Tawn Kelly, chairman of Store Capital, said in a statement that executives entered into the deal because “this all-cash transaction delivers a meaningful premium that provides immediate and certain value for our stockholders in a challenging market environment."
And Marc Zahr, president of Oak Street, added, “We believe the Store Capital platform complements Oak Street’s exposure to the [net lease] industry and our focus on sale-leasebacks."
Strong Sector
Net lease REITs have been among the best-performing property sectors this year despite rising interest rates, according to Hoya Capital, a REIT investment adviser, in a report last week.
“Even with rent growth significantly lagging inflation, net lease REITs are still on pace for double-digit earnings growth as robust accretive external growth has more than offset the drag from muted property-level growth,” the firm wrote.

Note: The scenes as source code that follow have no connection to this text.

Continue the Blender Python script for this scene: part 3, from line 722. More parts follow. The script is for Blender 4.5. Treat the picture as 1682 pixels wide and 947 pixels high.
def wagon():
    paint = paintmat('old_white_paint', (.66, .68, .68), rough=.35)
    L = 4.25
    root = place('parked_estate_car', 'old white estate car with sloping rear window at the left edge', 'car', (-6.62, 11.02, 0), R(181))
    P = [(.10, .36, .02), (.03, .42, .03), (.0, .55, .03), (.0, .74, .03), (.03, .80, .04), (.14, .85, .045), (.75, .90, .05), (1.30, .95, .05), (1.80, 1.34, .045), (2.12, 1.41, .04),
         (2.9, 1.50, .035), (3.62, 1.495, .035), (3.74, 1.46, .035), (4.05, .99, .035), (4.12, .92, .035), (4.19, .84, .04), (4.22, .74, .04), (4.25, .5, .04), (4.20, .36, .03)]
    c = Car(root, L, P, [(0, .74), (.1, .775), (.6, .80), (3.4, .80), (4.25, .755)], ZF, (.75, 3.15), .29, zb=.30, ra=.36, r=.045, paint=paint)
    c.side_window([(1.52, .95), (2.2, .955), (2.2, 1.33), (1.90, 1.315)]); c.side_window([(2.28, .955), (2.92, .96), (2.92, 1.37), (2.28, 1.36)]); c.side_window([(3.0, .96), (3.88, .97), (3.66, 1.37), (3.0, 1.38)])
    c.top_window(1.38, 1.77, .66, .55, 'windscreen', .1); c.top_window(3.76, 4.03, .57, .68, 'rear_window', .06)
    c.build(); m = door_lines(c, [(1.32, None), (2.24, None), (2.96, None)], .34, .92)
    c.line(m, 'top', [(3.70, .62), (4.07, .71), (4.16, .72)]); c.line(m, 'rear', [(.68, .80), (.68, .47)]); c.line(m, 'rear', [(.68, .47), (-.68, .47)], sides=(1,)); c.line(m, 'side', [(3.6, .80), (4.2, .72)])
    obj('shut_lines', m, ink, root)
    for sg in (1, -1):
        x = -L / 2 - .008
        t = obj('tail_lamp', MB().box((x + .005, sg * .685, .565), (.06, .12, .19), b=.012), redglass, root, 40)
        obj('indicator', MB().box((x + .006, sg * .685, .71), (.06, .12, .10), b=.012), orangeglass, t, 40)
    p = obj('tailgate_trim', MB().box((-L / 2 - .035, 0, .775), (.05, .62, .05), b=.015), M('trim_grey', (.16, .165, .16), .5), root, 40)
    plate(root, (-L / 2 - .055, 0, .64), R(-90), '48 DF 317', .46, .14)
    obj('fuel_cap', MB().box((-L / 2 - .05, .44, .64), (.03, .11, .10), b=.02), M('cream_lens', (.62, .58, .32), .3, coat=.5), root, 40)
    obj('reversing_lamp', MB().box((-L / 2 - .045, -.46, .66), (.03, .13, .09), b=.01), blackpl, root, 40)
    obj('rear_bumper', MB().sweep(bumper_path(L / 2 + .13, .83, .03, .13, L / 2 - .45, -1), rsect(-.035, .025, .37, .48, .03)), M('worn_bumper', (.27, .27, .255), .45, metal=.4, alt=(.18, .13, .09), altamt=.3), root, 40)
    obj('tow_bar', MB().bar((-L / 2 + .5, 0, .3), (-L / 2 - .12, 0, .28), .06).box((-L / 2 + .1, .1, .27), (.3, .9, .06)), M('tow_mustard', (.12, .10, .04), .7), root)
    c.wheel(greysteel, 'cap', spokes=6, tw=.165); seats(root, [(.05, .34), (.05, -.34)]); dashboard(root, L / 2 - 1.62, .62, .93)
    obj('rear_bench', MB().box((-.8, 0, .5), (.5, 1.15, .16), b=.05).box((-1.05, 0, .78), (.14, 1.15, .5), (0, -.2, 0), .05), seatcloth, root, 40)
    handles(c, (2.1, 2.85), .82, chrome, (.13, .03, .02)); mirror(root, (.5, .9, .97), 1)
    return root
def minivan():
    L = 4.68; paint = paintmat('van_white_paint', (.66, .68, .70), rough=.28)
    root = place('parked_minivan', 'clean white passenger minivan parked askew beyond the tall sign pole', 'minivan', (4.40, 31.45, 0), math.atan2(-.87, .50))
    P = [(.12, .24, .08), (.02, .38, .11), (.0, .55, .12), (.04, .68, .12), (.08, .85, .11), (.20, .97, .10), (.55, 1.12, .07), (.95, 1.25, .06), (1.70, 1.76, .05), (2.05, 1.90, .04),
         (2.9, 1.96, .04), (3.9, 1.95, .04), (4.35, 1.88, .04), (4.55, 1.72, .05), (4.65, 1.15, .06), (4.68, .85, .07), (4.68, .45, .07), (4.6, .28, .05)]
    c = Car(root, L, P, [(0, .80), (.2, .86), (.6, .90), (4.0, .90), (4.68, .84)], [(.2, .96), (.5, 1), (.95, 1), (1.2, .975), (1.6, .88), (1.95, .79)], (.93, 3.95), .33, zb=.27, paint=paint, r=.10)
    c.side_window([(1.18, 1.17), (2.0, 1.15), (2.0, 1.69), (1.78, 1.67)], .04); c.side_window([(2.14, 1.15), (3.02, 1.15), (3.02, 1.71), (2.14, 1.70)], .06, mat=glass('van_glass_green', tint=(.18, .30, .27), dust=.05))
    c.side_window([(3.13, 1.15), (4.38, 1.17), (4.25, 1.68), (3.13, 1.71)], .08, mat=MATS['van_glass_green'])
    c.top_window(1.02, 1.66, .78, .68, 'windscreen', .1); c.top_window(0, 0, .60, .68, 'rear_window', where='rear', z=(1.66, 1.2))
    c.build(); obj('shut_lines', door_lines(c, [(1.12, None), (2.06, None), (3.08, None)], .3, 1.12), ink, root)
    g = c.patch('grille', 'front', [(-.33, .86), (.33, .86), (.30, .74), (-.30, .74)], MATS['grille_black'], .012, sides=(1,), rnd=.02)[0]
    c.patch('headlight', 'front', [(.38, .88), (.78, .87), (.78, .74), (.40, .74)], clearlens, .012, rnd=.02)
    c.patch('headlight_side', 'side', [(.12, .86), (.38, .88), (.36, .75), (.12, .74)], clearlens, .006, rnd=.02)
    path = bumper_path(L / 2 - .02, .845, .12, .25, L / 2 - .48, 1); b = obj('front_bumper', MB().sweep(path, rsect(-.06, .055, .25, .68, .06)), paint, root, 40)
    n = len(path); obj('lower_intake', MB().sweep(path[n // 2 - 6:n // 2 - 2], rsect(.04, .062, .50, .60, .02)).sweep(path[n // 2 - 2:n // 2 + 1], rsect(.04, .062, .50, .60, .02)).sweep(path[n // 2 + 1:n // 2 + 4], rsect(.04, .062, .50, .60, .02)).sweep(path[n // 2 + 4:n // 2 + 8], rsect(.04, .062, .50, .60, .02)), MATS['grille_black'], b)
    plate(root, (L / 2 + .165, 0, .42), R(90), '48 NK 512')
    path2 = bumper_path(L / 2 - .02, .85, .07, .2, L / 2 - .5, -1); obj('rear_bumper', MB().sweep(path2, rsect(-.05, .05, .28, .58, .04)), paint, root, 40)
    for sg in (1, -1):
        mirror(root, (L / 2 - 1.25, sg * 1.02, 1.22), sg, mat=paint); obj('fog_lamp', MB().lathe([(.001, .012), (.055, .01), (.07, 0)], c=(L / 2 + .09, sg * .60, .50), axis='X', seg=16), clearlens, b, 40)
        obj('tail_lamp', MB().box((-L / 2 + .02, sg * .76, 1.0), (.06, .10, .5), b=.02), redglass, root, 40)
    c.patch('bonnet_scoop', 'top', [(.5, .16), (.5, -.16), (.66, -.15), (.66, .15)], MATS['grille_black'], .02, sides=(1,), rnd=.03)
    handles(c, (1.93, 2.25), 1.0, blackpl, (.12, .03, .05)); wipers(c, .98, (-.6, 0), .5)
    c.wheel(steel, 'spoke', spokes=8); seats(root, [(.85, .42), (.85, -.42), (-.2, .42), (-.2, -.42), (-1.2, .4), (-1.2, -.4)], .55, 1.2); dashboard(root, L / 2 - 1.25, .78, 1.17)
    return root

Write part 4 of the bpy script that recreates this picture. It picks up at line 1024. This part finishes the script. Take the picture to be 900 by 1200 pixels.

Among net lease REITs with upside potential, Hoya Capital listed Store Capital, which reported strong second-quarter results and raised its full-year funds from operations growth target to 10.2%, up 2.2% from the first quarter.
The impact of rising consumer costs and interest rates was a concern to industry analysts earlier in the year as new net lease signings got off to a slow start. However, most analysts still expected deals to get done.
The Store Capital transaction makes sense given the rising cost of capital, said Ronald Camden, a REIT analyst for Morgan Stanley, in a Thursday note to clients.
The rising cost of debt and equity and concerns of a potential mild recession had led Store shares to significantly underperform this year, Camden noted. Store’s stock price was down 20% this year versus its peers’ average of being down just 2%.
Under the terms of the definitive merger agreement, Store Capital stockholders will receive $32.25 per share in cash, which represents a premium of 20.4% to Store Capital’s closing stock price as of Wednesday.
“The ability to leverage GIC and Oak Street’s access to capital, platform and resources it makes sense to us why the company would be willing to go forward with the transaction,” Camden wrote.
Camden added that he does not expect other public REITs to emerge as potential bidders in the next 30 days because Store Capital’s “portfolio is focused on noninvestment-grade local and regional tenants with a greater emphasis on the profitability of the tenant in the location versus the quality of the real estate.”
The REIT industry has seen $69 billion in mergers completed through August, according to data from industry trade group Nareit. The largest merger of the year belongs to industrial property giant Prologis, which acquired Duke Realty for $25.4 billion in June.
The Store Capital acquisition would mark the second-largest net lease REIT merger in the past two years. Only Realty Income Corp.’s acquisition of Vereit for $17.3 billion in April 2021 was larger.